Programming in C with a more `object oriented` nature generally applies to making wiser use of data structures and pointers then the newbie will often first consider. You might consider a look at LibWWW or GTK+ (C bindings, not C++).



On a side note:

Typical game implementations that I've seen, either build their control handling as a massive switch over key events (I believe even vi did this), or create a input management class that invokes a method on a registered objects descended from abstract base class XYZ after looking up the binding. Registering callbacks some times even saves a pointer to some special object rather then a function pointer. This generally sucks up costs for (several) vtable operations, numerous method resolutions, will likely incur dynamic memory allocations in the data structures, and some people will even process the controls in a O(n) like fashion every frame.
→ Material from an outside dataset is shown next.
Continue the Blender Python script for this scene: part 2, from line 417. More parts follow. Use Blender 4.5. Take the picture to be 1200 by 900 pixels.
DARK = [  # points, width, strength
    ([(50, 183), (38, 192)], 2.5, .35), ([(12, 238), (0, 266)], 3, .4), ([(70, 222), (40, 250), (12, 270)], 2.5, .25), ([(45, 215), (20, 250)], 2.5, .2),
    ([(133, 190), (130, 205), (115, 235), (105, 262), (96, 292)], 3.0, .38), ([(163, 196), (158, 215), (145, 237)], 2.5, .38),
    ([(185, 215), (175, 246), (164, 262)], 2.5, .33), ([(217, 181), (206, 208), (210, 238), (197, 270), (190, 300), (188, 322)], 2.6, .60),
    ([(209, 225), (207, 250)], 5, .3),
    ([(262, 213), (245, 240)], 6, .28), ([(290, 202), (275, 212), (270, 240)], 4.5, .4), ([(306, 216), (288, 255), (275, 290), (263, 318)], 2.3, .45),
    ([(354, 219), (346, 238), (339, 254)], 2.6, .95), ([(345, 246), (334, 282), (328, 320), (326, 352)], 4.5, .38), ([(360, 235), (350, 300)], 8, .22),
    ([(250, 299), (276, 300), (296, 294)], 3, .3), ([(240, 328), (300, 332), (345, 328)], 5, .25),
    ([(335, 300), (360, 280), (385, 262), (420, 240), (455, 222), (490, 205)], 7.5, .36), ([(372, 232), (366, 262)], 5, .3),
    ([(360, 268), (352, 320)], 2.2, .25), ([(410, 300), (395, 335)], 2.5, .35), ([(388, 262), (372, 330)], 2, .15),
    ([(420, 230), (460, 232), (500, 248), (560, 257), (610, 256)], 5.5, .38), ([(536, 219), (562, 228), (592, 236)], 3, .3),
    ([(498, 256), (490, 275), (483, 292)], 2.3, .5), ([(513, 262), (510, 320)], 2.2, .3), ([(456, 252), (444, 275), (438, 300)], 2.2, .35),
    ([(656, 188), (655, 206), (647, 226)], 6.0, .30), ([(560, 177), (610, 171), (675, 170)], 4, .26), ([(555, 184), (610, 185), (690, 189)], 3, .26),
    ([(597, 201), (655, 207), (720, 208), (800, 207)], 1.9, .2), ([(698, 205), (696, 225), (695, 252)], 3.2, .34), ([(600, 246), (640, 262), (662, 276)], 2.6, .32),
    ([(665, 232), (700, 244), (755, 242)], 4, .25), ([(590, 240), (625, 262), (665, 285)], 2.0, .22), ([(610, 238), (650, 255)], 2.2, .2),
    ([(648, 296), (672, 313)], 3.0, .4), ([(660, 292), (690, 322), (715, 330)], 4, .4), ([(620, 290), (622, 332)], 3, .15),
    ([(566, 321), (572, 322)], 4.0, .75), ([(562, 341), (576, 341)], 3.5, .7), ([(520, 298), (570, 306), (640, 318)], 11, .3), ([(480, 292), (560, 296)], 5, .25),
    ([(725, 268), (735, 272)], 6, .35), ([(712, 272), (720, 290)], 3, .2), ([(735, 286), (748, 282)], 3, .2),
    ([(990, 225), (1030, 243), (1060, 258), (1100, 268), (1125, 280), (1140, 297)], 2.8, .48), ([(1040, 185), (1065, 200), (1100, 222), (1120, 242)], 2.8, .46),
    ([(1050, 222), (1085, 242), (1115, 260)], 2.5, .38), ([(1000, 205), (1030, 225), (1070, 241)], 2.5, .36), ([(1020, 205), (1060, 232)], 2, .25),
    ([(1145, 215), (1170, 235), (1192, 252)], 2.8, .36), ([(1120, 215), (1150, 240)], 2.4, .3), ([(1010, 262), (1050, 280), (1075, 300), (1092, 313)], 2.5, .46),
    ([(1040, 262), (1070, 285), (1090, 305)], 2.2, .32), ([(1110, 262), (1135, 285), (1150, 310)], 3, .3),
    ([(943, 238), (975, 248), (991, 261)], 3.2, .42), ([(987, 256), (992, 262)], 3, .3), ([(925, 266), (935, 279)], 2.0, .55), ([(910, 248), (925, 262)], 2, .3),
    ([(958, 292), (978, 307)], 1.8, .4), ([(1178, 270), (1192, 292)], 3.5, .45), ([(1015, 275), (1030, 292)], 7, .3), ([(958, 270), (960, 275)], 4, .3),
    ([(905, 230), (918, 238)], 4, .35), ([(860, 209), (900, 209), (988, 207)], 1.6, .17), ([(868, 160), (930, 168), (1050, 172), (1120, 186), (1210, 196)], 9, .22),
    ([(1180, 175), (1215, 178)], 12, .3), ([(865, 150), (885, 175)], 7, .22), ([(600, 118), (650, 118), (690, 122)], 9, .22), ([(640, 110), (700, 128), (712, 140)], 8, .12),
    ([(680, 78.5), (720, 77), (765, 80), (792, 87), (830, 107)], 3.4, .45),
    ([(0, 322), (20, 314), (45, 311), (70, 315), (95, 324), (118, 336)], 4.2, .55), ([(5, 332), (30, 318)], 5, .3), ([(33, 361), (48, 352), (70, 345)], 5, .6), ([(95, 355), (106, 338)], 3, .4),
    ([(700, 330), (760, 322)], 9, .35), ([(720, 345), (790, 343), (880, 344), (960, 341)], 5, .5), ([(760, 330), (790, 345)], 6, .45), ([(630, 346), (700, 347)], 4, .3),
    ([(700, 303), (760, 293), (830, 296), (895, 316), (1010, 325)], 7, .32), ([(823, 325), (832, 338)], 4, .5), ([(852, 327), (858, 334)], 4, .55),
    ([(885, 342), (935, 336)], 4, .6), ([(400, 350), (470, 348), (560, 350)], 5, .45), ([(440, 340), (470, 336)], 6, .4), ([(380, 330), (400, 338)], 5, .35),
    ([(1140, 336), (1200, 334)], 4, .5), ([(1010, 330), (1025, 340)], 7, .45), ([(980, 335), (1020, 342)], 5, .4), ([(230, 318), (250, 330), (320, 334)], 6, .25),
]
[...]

The system I've been piecing together for Stargella, polls input events and uses the key that was pressed to index into a table of function pointers: which is effectively a sniper shot compared to using std::map or related bits of C++ voodoo. Making my system more of a simple matter of pointer arithmetic to trigger the call backs, then would be the cost of hunting it down through an STL map, vector, or list (etc).


That is a fair difference between `typical C++` and `typical C` was of implementing the same thing.


A more objectual change, will be making the game register structures instead of funcptrs with the input system, allowing one to more easily change the concept of a keybinding without complicating the input system. The main reason for the change, being to bundle the question of whether input handling for control XYZ is supposed to be buffered or unbuffered, etc.


and without having to deal with the hell they call C++ OOP :-P.